ROME, Oct. 11 (Xinhua) -- Chinese writer Mo Yan winning the 2012 Nobel Prize in Literature was a very positive piece of news that will help culture-based communication between China and the rest of the world, Italian experts said here on Thursday.
For Antonella Nonino, organizer of the International Nonino Prize - a prestigious literature prize founded by the homonym Italian distillery in 1975 with the aim of underlining the permanent actuality of rustic life - Mo Yan's award was an "extremely happy event."
The Nonino Prize had awarded the Chinese writer early in 2005, "when our international jury chaired in that edition by Ermanno Olmi (a renowned Italian film director) awarded Mo Yan for his outstanding capacity to depict the rural tradition of his millenary country," she told Xinhua.
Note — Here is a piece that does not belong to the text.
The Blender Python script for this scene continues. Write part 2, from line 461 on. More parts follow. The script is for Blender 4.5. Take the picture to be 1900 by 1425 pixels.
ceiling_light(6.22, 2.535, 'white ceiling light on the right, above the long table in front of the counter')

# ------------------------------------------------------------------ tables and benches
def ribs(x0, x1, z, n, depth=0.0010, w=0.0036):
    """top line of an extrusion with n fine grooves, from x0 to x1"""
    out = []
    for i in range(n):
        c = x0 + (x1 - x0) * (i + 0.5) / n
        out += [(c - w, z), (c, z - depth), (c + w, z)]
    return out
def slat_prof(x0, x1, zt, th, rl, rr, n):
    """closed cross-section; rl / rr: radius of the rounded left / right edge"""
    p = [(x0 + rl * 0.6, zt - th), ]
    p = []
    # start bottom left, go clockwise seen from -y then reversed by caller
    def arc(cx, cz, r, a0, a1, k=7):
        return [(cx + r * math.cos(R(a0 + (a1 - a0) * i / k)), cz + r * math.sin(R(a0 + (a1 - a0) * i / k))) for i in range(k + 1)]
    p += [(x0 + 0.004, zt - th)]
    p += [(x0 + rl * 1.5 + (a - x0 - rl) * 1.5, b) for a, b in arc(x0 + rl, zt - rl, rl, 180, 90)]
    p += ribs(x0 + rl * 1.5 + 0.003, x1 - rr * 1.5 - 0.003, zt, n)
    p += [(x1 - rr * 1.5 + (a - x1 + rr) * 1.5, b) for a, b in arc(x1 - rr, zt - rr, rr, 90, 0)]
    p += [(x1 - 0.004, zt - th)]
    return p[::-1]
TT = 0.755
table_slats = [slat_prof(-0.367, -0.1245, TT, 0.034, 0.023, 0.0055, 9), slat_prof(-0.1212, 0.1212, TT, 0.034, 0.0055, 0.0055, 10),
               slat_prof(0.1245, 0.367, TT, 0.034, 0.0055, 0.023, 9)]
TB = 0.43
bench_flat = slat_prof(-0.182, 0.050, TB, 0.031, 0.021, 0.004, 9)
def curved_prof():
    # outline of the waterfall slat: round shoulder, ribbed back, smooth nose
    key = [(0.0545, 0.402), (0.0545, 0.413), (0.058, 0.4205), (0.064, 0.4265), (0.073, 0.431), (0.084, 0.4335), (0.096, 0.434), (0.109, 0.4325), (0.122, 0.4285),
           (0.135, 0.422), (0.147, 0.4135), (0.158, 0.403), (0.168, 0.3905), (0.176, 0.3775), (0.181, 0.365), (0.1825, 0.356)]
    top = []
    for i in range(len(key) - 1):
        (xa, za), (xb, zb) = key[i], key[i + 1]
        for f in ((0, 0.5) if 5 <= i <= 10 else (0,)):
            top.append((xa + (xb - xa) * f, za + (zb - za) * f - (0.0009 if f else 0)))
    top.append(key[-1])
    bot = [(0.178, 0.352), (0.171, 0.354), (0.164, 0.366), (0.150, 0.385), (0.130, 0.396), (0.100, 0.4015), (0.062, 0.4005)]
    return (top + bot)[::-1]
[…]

"Since then and thanks to Mo Yan, I have established a strong relation with the Chinese culture, whose origins and values emerge so vividly in his works," Nonino said.
"When I had the opportunity to visit China, I found out that country was not so distant as one could imagine for fear or lack of knowledge. Instead its shares a lot of cultural elements with Italy," she added.
"China has the same ancient rural tradition as Italy, and Mo Yan, who was born into a farmers' family and had the experiences of working in the countryside, was especially able to tell the beauty and richness of his country," Nonino said.
"Nowadays, everybody likes to describe China as an industrialized nation which is running at incredible growth rate, but it is also fundamental to remember about its ancient history," she said.